Polemik pajak reklame senilai Rp26 miliar yang menjerat 97 SPBU di Surabaya telah mengungkapkan tarik-menarik tafsir hukum dan transparansi lembaga negara. Surat Ketetapan Pajak Daerah Kurang Bayar (SKPDKB) yang diterbitkan oleh Badan Pendapatan Daerah (Bapenda) Surabaya mundur hingga 2019 setelah audit Badan Pemeriksa Keuangan (BPK) mengidentifikasi papan nama merah di SPBU sebagai objek reklame.
Namun, dalam konfirmasi, BPK Jawa Timur enggan memberikan tanggapan yang jelas. Hal ini memunculkan kebingungan mengenai mengapa lembaga audit negara tidak memberikan informasi terkait temuan tersebut yang menjadi polemik pajak senilai miliaran rupiah.
Sementara itu, pengusaha SPBU yang tergabung dalam Hiswana Migas menyatakan bahwa penetapan pajak tersebut tidak proporsional. Mereka menegaskan perlunya konsistensi, objektivitas, dan proporsionalitas dalam penetapan pajak.

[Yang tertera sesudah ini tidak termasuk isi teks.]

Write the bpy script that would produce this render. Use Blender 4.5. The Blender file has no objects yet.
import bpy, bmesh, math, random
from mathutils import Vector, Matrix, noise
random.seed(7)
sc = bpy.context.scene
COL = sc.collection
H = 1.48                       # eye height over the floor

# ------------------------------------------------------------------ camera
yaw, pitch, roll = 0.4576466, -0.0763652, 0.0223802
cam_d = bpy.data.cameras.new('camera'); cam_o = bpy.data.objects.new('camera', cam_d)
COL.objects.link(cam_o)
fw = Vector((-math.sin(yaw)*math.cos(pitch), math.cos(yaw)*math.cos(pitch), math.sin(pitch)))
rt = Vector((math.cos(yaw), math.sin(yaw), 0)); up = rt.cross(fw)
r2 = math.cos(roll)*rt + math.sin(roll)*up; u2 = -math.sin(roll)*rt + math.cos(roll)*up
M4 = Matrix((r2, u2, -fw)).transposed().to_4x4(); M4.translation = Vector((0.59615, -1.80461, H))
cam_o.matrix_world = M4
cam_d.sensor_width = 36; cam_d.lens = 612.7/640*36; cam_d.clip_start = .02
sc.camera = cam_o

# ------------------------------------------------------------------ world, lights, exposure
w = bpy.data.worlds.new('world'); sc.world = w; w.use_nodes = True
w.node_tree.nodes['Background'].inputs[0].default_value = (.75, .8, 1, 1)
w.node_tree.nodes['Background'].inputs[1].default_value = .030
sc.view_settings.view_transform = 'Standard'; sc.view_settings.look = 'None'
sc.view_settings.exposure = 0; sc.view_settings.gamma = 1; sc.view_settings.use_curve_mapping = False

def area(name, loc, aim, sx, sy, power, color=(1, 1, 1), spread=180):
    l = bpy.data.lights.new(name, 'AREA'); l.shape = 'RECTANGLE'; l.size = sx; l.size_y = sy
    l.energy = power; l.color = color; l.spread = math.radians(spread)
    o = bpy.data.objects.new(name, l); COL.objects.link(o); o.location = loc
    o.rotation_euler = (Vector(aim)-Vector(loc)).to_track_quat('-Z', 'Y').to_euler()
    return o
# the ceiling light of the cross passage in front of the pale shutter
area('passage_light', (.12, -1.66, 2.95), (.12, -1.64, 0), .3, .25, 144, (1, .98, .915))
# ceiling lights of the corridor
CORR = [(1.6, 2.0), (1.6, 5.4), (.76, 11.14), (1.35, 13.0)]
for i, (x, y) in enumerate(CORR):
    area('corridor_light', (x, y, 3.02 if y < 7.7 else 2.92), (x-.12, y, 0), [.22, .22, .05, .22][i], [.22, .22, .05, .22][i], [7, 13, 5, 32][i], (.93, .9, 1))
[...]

Perbedaan pendapat antara Pemkot dan pengusaha SPBU menunjukkan kelemahan dalam tata kelola fiskal daerah. Tanpa kejelasan regulasi dan transparansi dari lembaga audit, sulit bagi publik untuk menilai keadilan fiskal dalam pekerjaan pajak tersebut. Dengan begitu, menjadi penting untuk memastikan adanya regulasi yang jelas dan transparansi dalam setiap kebijakan yang diterapkan terkait pajak reklame untuk menciptakan keadilan fiskal yang seimbang.